Tuesday, March 30, 2010

I just need to vent...

Some days I wonder how I will survive until bed time. No really I do. Some days are just so overwhelming. I feel like all I do all day long is wipe butts, make food, break up fighting children, take care of everyone else then I spend most the rest of the day cleaning. Every time I turn around the kids have created another mess like the macaroni that Gabby smeared all over the kitchen table while I had a moment to my self putting clothes away. Or the smashed crackers under the couch pillow that Katie was trying to hide from me. I feel like its an endless cycle. People come to my house and want to leave as soon as they can because it can get very overwhelming. To all of you, try living here with this mass crazyness. Like as I'm writing this letter Austin went into Katie's room took the bag she had and ran and caused Katie to go into a screaming rampaged. Why cant kids just play nicely? I was attempting to paint the bathroom this afternoon and within 10 minutes of being in there 3 out of 4 kids had to use the bathroom and Katie went twice. Its really hard to wipe kids butts when I'm covered in paint. I could write a novel about all the events that take place in my house during the day. I try to just tell my self this will all be over one day, one day it wont be so hard but really who am I kidding. So we may be welcoming another child in our home, my sweet niece Adriana. I just keep asking god can I handle this all? I think he wouldn't give me more than I could handle and so I try to hold on to that. I remember the heck my mom went through when we were kids, being a mom really is the hardest job ever. So I will get off the computer clean up the house make dinner clean those dishes, make sure all 4 kids have had baths, brushed there teeth and are in bed on time. All to start it all over again tomorrow.

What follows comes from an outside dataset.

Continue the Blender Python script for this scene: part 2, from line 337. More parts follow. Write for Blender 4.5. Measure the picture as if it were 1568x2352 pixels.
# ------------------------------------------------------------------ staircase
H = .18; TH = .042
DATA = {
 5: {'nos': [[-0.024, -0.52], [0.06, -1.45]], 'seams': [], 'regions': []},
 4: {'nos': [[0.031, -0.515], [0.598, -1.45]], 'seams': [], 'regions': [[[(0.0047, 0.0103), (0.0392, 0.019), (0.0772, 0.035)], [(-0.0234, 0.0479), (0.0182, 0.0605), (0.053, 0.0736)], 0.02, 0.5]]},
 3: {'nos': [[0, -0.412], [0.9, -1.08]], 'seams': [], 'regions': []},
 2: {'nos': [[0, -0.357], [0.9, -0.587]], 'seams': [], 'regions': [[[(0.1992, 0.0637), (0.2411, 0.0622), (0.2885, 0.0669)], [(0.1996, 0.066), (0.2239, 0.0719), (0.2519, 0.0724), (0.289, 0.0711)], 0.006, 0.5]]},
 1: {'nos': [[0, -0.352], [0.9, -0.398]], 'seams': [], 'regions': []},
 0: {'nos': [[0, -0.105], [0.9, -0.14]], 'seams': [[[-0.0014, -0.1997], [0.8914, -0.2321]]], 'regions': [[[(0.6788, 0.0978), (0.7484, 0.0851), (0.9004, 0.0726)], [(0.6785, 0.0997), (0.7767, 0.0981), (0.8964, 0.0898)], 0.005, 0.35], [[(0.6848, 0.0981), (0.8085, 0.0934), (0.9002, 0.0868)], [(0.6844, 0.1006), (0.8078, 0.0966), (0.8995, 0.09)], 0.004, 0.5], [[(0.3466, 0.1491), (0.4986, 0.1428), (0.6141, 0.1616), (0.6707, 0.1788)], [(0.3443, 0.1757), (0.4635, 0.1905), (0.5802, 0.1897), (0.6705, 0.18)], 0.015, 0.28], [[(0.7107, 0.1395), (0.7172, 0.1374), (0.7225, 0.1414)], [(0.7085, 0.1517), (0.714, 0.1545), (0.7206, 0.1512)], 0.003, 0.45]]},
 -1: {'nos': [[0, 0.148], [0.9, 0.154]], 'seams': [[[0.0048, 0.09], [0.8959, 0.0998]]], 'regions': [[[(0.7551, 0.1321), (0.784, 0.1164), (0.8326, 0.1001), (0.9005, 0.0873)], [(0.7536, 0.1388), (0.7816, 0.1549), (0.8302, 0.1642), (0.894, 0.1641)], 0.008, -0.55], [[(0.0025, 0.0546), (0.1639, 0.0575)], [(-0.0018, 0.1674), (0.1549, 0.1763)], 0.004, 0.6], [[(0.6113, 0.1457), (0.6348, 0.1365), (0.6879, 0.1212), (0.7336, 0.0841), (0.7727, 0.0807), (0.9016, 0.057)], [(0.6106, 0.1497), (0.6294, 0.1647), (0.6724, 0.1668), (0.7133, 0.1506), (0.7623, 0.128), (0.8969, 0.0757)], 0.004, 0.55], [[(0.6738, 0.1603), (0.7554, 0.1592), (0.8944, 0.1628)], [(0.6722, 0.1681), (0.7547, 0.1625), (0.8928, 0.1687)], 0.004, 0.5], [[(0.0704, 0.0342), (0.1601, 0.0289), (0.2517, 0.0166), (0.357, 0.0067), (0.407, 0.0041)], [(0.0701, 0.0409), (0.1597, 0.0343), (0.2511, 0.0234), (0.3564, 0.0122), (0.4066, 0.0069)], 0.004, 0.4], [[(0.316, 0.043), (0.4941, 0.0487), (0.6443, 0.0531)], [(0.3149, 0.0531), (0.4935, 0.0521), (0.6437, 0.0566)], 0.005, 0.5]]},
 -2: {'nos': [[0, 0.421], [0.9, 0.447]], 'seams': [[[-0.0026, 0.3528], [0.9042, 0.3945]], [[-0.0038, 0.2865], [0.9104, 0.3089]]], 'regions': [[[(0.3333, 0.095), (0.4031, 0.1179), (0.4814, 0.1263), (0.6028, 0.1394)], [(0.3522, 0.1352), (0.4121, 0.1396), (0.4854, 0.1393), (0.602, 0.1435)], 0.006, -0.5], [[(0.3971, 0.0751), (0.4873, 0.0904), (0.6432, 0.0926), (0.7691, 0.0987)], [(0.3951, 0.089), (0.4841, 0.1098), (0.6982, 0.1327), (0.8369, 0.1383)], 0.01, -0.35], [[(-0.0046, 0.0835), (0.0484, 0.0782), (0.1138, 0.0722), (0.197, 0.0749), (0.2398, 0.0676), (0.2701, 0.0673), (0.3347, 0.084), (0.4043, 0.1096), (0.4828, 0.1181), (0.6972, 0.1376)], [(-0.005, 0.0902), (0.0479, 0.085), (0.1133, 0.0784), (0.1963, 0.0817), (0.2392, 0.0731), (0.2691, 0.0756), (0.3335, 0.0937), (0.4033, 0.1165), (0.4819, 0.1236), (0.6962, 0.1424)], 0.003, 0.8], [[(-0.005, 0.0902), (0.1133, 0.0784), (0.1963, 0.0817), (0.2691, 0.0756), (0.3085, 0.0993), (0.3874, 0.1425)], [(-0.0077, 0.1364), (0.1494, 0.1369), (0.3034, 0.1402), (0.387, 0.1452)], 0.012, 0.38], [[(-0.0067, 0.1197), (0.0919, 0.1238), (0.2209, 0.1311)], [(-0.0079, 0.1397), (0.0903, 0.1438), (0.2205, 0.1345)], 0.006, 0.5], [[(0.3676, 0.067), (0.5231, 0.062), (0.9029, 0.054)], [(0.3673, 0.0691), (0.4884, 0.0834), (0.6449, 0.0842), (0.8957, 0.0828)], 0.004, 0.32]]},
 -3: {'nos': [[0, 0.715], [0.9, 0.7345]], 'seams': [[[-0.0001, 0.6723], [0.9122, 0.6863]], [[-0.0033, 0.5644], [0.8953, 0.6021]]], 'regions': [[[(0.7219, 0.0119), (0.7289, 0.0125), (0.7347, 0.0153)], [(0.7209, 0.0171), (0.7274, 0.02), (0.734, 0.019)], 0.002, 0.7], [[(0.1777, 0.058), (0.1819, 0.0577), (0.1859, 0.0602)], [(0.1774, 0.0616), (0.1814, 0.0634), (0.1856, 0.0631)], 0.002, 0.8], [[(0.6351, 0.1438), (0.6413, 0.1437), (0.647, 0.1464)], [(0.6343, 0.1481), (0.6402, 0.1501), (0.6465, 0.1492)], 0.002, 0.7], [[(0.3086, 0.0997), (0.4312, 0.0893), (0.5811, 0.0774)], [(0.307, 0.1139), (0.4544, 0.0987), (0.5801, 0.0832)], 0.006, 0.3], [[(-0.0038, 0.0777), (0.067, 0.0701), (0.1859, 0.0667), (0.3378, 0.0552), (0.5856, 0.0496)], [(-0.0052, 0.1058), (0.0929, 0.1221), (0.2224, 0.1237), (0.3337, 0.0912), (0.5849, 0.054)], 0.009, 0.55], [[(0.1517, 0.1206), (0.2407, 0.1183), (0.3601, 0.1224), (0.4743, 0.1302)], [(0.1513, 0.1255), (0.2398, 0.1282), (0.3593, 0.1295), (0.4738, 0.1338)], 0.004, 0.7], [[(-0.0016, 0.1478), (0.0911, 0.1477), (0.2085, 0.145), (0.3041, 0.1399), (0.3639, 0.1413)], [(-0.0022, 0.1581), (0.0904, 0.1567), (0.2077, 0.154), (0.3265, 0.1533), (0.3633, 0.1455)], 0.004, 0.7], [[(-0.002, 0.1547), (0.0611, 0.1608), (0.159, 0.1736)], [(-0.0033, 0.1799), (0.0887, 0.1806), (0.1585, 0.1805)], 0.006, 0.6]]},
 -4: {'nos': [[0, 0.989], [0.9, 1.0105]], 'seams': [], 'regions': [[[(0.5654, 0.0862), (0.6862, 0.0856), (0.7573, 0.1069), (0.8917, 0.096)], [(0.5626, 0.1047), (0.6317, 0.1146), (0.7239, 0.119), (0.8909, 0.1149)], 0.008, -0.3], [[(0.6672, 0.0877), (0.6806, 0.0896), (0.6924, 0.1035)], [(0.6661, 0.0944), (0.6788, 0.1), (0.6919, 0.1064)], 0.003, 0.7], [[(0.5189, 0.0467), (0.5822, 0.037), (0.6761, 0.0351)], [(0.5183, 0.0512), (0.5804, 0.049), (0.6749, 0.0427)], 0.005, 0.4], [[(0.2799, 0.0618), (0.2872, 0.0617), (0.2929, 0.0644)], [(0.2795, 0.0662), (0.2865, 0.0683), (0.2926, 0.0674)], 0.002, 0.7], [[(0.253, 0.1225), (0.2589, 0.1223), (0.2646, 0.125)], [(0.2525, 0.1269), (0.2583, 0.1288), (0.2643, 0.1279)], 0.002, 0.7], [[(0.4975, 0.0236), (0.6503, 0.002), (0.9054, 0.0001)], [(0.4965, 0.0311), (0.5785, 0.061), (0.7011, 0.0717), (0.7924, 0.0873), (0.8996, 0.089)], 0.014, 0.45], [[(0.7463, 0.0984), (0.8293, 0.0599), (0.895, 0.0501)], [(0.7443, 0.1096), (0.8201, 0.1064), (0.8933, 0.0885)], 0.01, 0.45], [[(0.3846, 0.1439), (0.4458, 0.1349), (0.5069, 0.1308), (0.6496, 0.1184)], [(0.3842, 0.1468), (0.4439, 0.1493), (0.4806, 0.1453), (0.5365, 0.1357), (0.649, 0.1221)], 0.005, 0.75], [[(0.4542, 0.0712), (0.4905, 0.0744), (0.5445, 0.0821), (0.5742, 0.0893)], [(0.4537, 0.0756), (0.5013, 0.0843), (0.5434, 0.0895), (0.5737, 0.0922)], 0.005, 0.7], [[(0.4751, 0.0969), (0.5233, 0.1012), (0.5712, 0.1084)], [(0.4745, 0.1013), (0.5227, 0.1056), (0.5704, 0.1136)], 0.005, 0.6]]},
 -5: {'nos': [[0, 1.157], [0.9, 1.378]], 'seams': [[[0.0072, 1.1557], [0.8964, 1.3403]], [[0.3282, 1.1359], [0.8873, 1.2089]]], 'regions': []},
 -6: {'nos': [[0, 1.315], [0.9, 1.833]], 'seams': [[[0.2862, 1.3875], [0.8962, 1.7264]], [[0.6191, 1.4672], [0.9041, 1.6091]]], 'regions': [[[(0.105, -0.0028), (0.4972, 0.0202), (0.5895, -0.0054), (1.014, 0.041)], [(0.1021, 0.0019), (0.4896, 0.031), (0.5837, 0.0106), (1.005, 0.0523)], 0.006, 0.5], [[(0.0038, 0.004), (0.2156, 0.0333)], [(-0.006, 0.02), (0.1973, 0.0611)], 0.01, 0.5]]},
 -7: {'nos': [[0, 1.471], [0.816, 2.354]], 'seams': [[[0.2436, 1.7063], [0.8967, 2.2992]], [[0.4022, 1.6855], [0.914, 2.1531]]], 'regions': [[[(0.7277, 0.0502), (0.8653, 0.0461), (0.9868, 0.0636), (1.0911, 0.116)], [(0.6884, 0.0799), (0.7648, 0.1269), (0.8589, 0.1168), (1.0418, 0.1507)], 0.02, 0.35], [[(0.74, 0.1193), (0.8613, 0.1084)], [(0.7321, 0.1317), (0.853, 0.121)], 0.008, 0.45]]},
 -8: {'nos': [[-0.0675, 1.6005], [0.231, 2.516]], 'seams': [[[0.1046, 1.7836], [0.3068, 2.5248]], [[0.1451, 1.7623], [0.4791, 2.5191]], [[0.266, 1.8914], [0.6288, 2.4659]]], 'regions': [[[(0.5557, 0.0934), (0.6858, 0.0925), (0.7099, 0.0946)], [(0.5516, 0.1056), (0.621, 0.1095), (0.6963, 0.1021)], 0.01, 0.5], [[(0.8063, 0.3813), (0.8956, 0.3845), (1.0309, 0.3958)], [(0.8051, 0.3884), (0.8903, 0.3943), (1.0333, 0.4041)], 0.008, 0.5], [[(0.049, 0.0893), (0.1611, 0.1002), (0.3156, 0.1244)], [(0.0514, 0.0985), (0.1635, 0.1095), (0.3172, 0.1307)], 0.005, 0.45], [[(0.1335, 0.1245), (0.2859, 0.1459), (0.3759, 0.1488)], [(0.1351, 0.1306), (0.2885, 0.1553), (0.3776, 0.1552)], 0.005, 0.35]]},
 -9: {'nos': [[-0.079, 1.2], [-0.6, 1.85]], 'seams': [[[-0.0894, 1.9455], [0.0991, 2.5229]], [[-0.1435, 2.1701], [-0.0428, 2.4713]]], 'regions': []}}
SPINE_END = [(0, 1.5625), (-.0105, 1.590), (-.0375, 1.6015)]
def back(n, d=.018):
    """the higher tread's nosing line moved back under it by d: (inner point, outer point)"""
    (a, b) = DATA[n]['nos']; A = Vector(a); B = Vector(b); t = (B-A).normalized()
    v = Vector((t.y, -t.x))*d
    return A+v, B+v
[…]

P.s My husband's boss changed his work hours so he now works later. He leaves at 4:20am and I don't see him till close to 7:00pm. That's a long time to try to do this all day and stay sane while doing it.

P.s.s I've stopped this letter 4 times now to break up fights and wipe another bottom, I need a vacation.

2 comments:

MOM SUE said...

Sending you a big HUG!

McDonald Family said...

I think all moms have days like these ones.. where we just want o quit... but we do need to remember that one day it WILL be all over and we will look back and think, oh my goodness, that went by to fast! And then we will be all sad that our kids are all grown up and out of the house1 I mean gees, it seems like yesterday that you had Jordon!!! Friends need to call each other in these moments because I am sure we all need a little encouragement in certain times in our days!!! Call me when you feel like this and I will do the same! I promise it will make you feel better1 (but lock yourself outside first)!!! Love you Jen, you are a great mom!